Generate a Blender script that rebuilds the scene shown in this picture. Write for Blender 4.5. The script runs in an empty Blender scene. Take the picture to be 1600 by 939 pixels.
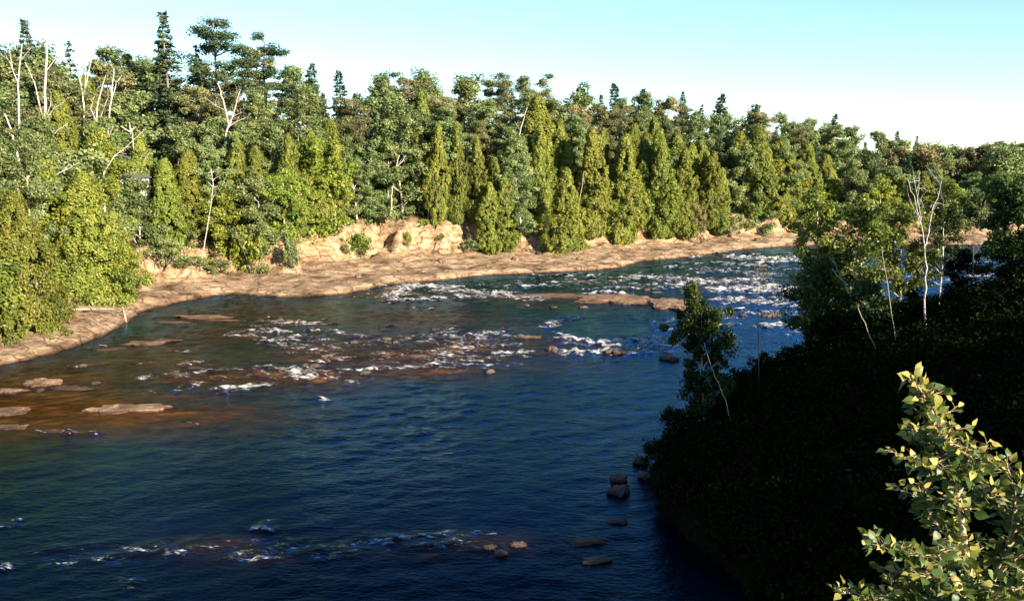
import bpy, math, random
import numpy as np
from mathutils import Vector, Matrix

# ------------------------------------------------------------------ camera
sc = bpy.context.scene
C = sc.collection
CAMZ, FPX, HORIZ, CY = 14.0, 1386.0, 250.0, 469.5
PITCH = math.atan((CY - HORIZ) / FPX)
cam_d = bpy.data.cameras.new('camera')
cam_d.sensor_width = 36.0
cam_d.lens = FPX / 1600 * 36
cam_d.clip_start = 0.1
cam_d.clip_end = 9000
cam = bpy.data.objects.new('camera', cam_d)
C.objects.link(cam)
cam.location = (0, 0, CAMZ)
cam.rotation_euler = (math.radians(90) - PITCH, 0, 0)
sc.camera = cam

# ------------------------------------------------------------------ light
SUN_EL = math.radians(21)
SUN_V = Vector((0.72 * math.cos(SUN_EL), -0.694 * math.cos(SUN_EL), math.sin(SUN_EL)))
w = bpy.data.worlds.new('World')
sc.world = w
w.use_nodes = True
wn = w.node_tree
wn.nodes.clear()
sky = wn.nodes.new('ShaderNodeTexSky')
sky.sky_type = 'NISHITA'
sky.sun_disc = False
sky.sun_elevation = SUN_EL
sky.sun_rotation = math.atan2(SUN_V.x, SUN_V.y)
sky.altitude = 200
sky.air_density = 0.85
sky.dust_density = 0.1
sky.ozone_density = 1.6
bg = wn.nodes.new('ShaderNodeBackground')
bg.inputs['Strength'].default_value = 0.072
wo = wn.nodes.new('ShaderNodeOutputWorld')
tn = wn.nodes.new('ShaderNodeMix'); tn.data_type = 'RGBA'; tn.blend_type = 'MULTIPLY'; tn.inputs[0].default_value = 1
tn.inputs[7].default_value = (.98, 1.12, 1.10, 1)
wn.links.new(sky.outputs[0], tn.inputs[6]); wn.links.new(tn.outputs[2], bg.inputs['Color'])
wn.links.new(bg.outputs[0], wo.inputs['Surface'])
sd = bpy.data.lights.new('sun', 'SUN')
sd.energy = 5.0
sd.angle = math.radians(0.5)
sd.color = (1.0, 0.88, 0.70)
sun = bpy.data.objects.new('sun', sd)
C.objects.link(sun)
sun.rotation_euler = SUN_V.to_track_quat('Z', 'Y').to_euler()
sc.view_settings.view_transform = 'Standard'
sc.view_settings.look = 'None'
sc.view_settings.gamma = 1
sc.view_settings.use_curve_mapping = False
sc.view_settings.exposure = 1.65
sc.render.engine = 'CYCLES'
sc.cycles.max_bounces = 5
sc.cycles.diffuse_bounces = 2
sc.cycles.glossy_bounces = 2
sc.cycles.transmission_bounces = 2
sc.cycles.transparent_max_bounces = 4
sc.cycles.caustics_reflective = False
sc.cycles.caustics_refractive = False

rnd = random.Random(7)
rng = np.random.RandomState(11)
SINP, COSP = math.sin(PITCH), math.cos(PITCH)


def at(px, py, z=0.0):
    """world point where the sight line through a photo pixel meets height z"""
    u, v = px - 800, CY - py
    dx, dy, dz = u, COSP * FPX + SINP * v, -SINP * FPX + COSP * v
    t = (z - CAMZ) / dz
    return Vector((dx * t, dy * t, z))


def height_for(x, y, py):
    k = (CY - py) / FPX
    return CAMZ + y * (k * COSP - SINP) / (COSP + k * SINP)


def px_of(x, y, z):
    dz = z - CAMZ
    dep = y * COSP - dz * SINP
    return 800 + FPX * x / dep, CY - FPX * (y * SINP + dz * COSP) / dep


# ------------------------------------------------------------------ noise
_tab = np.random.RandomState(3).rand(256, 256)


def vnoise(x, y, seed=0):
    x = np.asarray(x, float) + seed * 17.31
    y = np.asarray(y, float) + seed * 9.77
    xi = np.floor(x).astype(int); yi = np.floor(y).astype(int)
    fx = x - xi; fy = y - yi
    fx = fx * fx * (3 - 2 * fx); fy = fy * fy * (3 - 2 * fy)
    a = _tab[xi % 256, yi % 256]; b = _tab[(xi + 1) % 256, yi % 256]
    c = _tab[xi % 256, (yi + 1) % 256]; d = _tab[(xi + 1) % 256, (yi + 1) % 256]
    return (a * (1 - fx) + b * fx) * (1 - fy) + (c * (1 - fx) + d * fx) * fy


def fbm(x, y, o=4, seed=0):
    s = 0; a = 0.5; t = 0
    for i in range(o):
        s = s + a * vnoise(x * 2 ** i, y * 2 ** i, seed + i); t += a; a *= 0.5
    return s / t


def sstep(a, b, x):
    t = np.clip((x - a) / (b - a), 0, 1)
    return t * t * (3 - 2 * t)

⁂

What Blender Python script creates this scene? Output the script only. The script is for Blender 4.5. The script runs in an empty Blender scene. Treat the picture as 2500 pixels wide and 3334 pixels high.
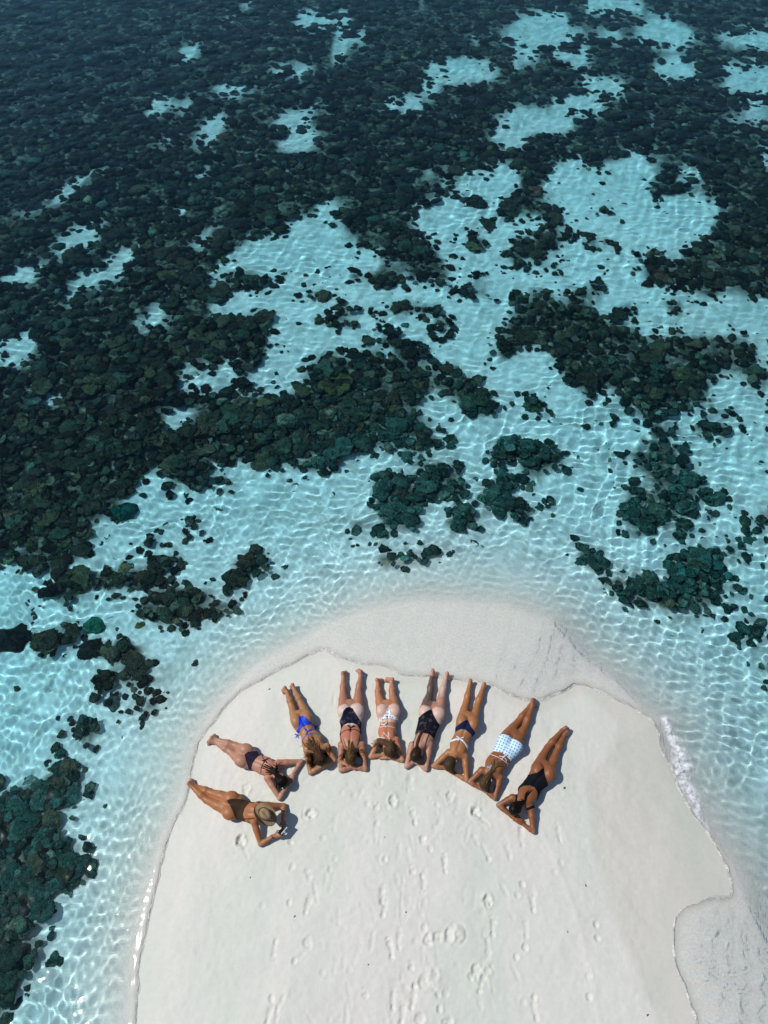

⁂

AIM: Reproduce, word for word, only the lines in the records above from the line with "Generate a Blender" through the line with "sc.camera = cam", including both ends; omit the pictures.

RESULT OF THIS EXERCISE:
Generate a Blender script that rebuilds the scene shown in this picture. Write for Blender 4.5. The script runs in an empty Blender scene. Take the picture to be 1600 by 939 pixels.
import bpy, math, random
import numpy as np
from mathutils import Vector, Matrix

# ------------------------------------------------------------------ camera
sc = bpy.context.scene
C = sc.collection
CAMZ, FPX, HORIZ, CY = 14.0, 1386.0, 250.0, 469.5
PITCH = math.atan((CY - HORIZ) / FPX)
cam_d = bpy.data.cameras.new('camera')
cam_d.sensor_width = 36.0
cam_d.lens = FPX / 1600 * 36
cam_d.clip_start = 0.1
cam_d.clip_end = 9000
cam = bpy.data.objects.new('camera', cam_d)
C.objects.link(cam)
cam.location = (0, 0, CAMZ)
cam.rotation_euler = (math.radians(90) - PITCH, 0, 0)
sc.camera = cam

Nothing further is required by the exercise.